[Cover photo courtesy of Scott Bell Photography]
Of all the weapons devised by Man in the long lapse of the centuries, the sword is the only one which combines effectiveness in defence with force in attack, and since its Bronze Age beginnings has gathered round itself a potent mystique which sets it above any other man-made object.
-Ewart Oakeshott, Records of the Medieval Sword.
The sword of early medieval warriors was a refinement of the yard long, double-edged slashing swords developed by the Iron Age Celts and the Germanic tribes of late Antiquity that supplanted them. In form, they were wide-bladed, single-handed weapons designed for fighting with a shield. Usually between 36″ and 42″ [91-107 cm] long, with a weight of only two to three pounds [0.9-1.4 Kg], the early knightly sword had either parallel or slightly tapered edges and an abrupt or somewhat rounded point used for hacking cuts and limited thrusting. The earlier blades were usually a relatively thin, flat cross-section with a wide central fuller to reduce weight and allow for great flexibility. Later swords either had only a partial fuller, with the last third of the blade ending in diamond or hexagonal cross-section, or were of diamond cross-section throughout, but maintained a deeper, narrow fuller running nearly the entire length of the sword. There was no specialized term for this weapon; it was merely called a sword.
The same changing battlefield conditions of the High Middle Ages that led to the development of the longsword, also led to the development of new varieties of arming swords, as the one-handed weapon was now sometimes called, because it was as a sidearm worn while “in arms”. Fullers were often made short and wide, allowing the weapon to be stiffer near the tip as a new emphasis was put on the thrust. By the mid-14th century some swords carried this emphasis even further by replacing the fuller altogether with a riser, a raised spine, making a very stiff blade, and/or with sharply tapering edges, producing the silhouette of a broad isosceles triangle.
In the late 15th century, some arming swords had a simple ring affixed to their guard, so that the index finger could be wrapped around the cross for greater point control, without being endangered if the opponent’s blade sliding down its length. By the end of the century, this simple ring was also sometimes accompanied by a knuckle bow, and the first “complex-hilts” were born.

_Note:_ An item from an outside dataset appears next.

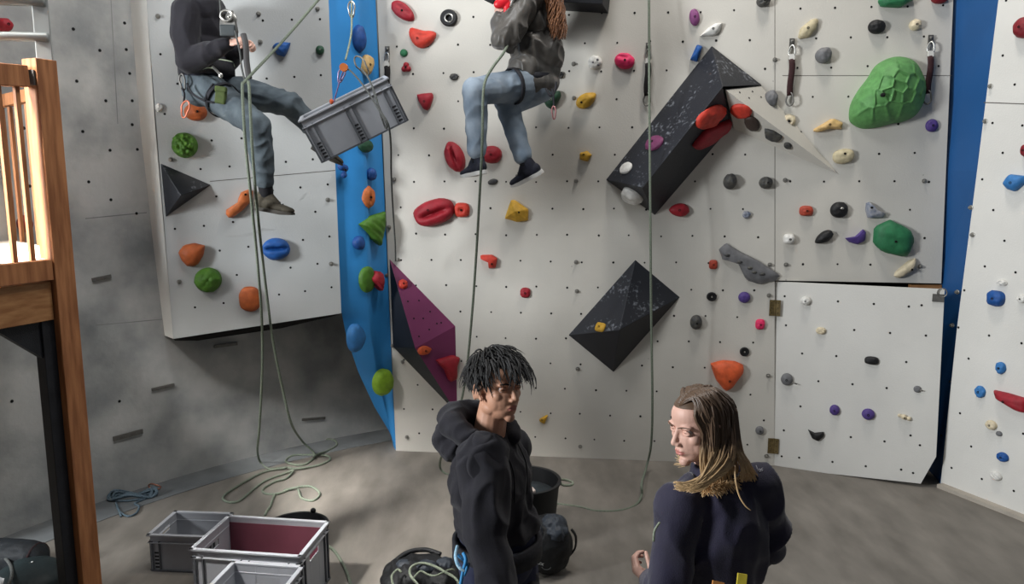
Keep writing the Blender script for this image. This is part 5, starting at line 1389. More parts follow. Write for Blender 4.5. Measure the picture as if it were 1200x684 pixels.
# ================================================================ dark-haired man, standing
def man():
    Hc = PT(583,453,2.72); HM4 = frame4(Hc, (.64,-.77,.06), (.04,0,1))
    nb = PT(571,512,2.745); fb = Vector((.86,-.5,0)).normalized(); rb = fb.cross(Vector((0,0,1)))
    pel = Vector((nb.x + .035, nb.y + .02, .90))
    shR = PT(567,537,2.60); shL = nb + (nb - shR)*1.0; shL.z = shR.z + .02; shL = PT(593,524,2.92)
    elR = PT(569,628,2.52); wrR = PT(588,712,2.46); elL = PT(604,618,2.98); wrL = PT(614,690,2.9)
    base = Vector((pel.x, pel.y, 0))
    t = thing('person', base, 'dark-haired person in a black hoodie standing and looking to the right', 'person', None)
    skin, lip = skin_mat('tan_skin', (190,142,116), (160,104,92))
    hipR, hipL = pel + rb*.09, pel - rb*.09
    kR, kL = Vector((hipR.x+.05, hipR.y-.02, .5)), Vector((hipL.x+.05, hipL.y, .5)); aR, aL = Vector((hipR.x-.02, hipR.y, .1)), Vector((hipL.x-.02, hipL.y+.02, .1))
    b = MB(); head_parts(b, HM4)
    b.cap(HM4 @ Vector((0,-.02,-.06)), nb - Vector((0,0,.03)), .052, .062)
    torso(b, pel, nb, fb, .85, .82); b.cap(shR, shL, .05, .05)
    for sh, el, wr in ((shR,elR,wrR),(shL,elL,wrL)): b.chain([sh, el, wr], [.05,.038,.028])
    for hp_, k, a in ((hipR,kR,aR),(hipL,kL,aL)): b.chain([hp_, k, a], [.08,.055,.042])
    hand_parts(b, wrR, (wrR-elR), -rb, 1, .35); hand_parts(b, wrL, (wrL-elL), rb, -1, .35)
    finish_body(b, HM4, t, skin, lip); eyes(HM4, t, (34,24,20), (.55,-.05)); brows(HM4, t, M_hairD, .0036)
    # hoodie
    h = MB(); torso(h, pel + Vector((0,0,-.03)), nb - Vector((0,0,.01)), fb, .98, .98, .008)
    h.cap(shR*.75+nb*.25 - Vector((0,0,.01)), shR, .075, .088); h.cap(shL*.75+nb*.25- Vector((0,0,.01)), shL, .075, .088)
    h.ell(pel + Vector((0,0,.14)), (.150,.142,.08))
    for q, rr in (((shR, shR.lerp(elR,.5), elR, elR.lerp(wrR,.75), wrR), (.088,.082,.068,.060,.048)), ((shL, shL.lerp(elL,.5), elL, elL.lerp(wrL,.8), wrL), (.08,.07,.06,.055,.048))):
        k_ = MB(); k_.chain(list(q), list(rr)); cloth('sleeve', k_, t, M_hood, amp=.011, freq=12, st=(1,1,.6), seed=rr[1]*99)
    cloth('hoodie', h, t, M_hood, amp=.013, freq=11, st=(1,1,.6), cuts=[(pel + Vector((0,0,.10)), (-.12,0,-1))], seed=3)
    # hood: thick folded roll round the neck, hanging at the back
    h = MB(); c = nb + Vector((0,0,.035)); pts = []; rs = []
    for i in range(15):
        a = PI*(-.80) + 2*PI*.80*i/14      # measured from the back
        k = .5 + .5*math.cos(a)            # 1 at the back
        pts.append(c + fb*(-math.cos(a))*(.085 + .055*k) + rb*math.sin(a)*(.095 + .02*k) + Vector((0,0,-.045*(1-k) + .025*k))); rs.append(.026 + .022*k)
    for i in range(14): h.cap(pts[i], pts[i+1], rs[i], rs[i+1])
    h.ell(c - fb*.145 + Vector((0,0,-.05)), (.062,.10,.065), Matrix((fb, rb, Vector((0,0,1)))).transposed())
    h.ell(c - fb*.10 + Vector((0,0,-.075)), (.08,.12,.06), Matrix((fb, rb, Vector((0,0,1)))).transposed())
    cloth('hood', h, t, M_hood, .006, 3, .006, 16, seed=1)
    for s in (-1, 1):
        m = MB(); p = nb + fb*.10 + rb*.045*s; m.tube(smooth_path([p + Vector((0,0,-.02)), p + fb*.035 + Vector((0,0,-.09)), p + fb*.04 + Vector((0,0,-.2))], 6), .0028, 6); obj('drawstring', m, M_hood, parent=t)
    j = MB(); j.ell(pel + Vector((0,0,.04)), (.145,.13,.16))
    for hp_, k, a in ((hipR,kR,aR),(hipL,kL,aL)): j.chain([hp_, k, a], [.098,.075,.06])
    cloth('jeans', j, t, M_denimD, amp=.006, freq=8, seed=5)
    for a, k in ((aR,kR),(aL,kL)): shoe(t, a, fb, (0,0,1), M_trs, M_rub)
    # harness with its gear loop
    m = MB(); R = Matrix((rb, fb, Vector((0,0,1)))).transposed(); ring_tube(m, pel + Vector((0,0,.05)), R, .166, .154, .036, flat=.25)
    for hp_ in (hipR, hipL): ring_tube(m, hp_ + Vector((0,0,-.16)), Matrix.Rotation(.1,3,'X') @ R, .105, .108, .022, flat=.3)
    obj('harness', fixn(m), M_web, parent=t)
    return dict(t=t, M=HM4, pel=pel, fb=fb, rb=rb, nb=nb)
def strand(mb, pts, r0, r1, flat=.45, seg=6, n=4):
    P = smooth_path(pts, n); k = len(P); mb.tube(P, [r0 + (r1-r0)*(i/(k-1))**1.6 for i in range(k)], seg, flat=flat)
def hair_cap(mb, M, zc=.0, front=.055, grow=.004):
    """skull cap shell, kept off the face"""
    c = Vector((0,-.012,.03)); vs = []; fs = []; NA_, NE = 40, 16
    for j in range(NE+1):
        for i in range(NA_):
            a = 2*PI*i/NA_; fy = math.sin(a)   # +y = front
            lo = (.55 if fy > .55 else (.12 if fy > .1 else -.62 if fy < -.2 else -.25))
            e = math.asin(max(-.99, lo)) + (PI/2 - math.asin(max(-.99, lo))) * j/NE
            q = c + Vector(((.076+grow)*math.cos(e)*math.cos(a), (.096+grow)*math.cos(e)*math.sin(a), (.086+grow)*math.sin(e)))
            vs.append(M @ q)
    for j in range(NE):
        for i in range(NA_): fs.append((j*NA_+i, j*NA_+(i+1)%NA_, (j+1)*NA_+(i+1)%NA_, (j+1)*NA_+i))
    mb.add(vs, fs)
def man_hair(d):
    M = d['M']; R = M.to_3x3(); rnd = random.Random(11); mb = MB(); hair_cap(mb, M)
    c = Vector((0,-.012,.03))
    for i in range(1100):
        a = rnd.uniform(0, 2*PI); s = rnd.uniform(-.28, 1.0); fy = math.sin(a)
        lo = .50 if fy > .5 else (.22 if fy > 0 else -.35)
        if s < lo: continue
        if noise.noise(Vector((a*2.2, s*3, 1))) > .42: continue
        ce = math.sqrt(max(0, 1-s*s)); nrm = Vector((ce*math.cos(a), ce*math.sin(a), s))
        p = c + Vector((nrm.x*.077, nrm.y*.097, nrm.z*.087))
        side = max(0, 1 - (s+.1)/.5)
        crown = Vector((0,-.05,.12)); flow = (p - crown); flow = flow - nrm*flow.dot(nrm); flow = flow.normalized() if flow.length > 1e-4 else Vector((0,1,0))
        flow = (flow + Vector((rnd.uniform(-.8,.8)+.3*noise.noise(p*40), rnd.uniform(-.4,.5)+.35*(s>.4), rnd.uniform(-.3,.4)))).normalized()
        L = (.024 + .026*(1-side)) * rnd.uniform(.75,1.3)
        if fy > .35 and s < .8: L *= 1.4; flow = (flow*.6 + Vector((.35,.6,-.45))).normalized()
        lift = (.75 + .5*noise.noise(Vector((a*3, s*4, 7))))*(1-side) + .1
        p1 = p + (flow*.5 + nrm*lift).normalized()*L*.5
        p2 = p1 + (flow + nrm*lift*.15 + Vector((0,0,-.25))).normalized()*L*.55
        p3 = p2 + (flow*.8 - nrm*.15 + Vector((rnd.uniform(-.4,.4),rnd.uniform(-.5,.5),-.40))).normalized()*L*.5
        strand(mb, [M @ q for q in (p - nrm*.004, p1, p2, p3)], rnd.uniform(.0038,.0062), .0006, .5, 5, 3)
    # side burns / short back
    for i in range(160):
        a = rnd.choice((0, PI)) + rnd.uniform(-.45,.3)*1; x = math.cos(a); s = rnd.uniform(-.3,.25)
        if rnd.random() < .5: a = rnd.uniform(PI*1.05, PI*1.95); s = rnd.uniform(-.7,.1)
        ce = math.sqrt(1-s*s); nrm = Vector((ce*math.cos(a), ce*math.sin(a), s)); 
        if math.sin(a) > .2: continue
        p = c + Vector((nrm.x*.076, nrm.y*.097, nrm.z*.086)); fl = Vector((0,-.35,-1)); fl = (fl - nrm*fl.dot(nrm)).normalized()
        strand(mb, [M @ q for q in (p, p + fl*.012 + nrm*.004, p + fl*.026 + nrm*.002)], .005, .001, .5, 5, 2)
    obj('hair', fixn(mb), M_hairD, parent=d['t'])
dm = man(); man_hair(dm)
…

During the 16th century, sword blades often became slightly slimmer, longer (34-36″ [86-107 cm]) and more tapered, allowing for smaller, faster cuts and greater point control. It is from this development of the sword that the rapier would evolve. Eventually, the new hilts became the “swept hilt” and then eventually grew into the basket hilt of the late 16th, 17th and 18th centuries. Yet, while the development of the hilt eliminated the need for a gauntlet, the overall method of fencing with this weapon seems to have changed very little from dei Liberi in 1409 to Angelo dall’Aggochie in 1572. For a time in the late 16th century, all of these variations of the arming sword, cruciform hilt, simple and swept complex hilt and basket-hilt, and all would have largely been used in the same fashion.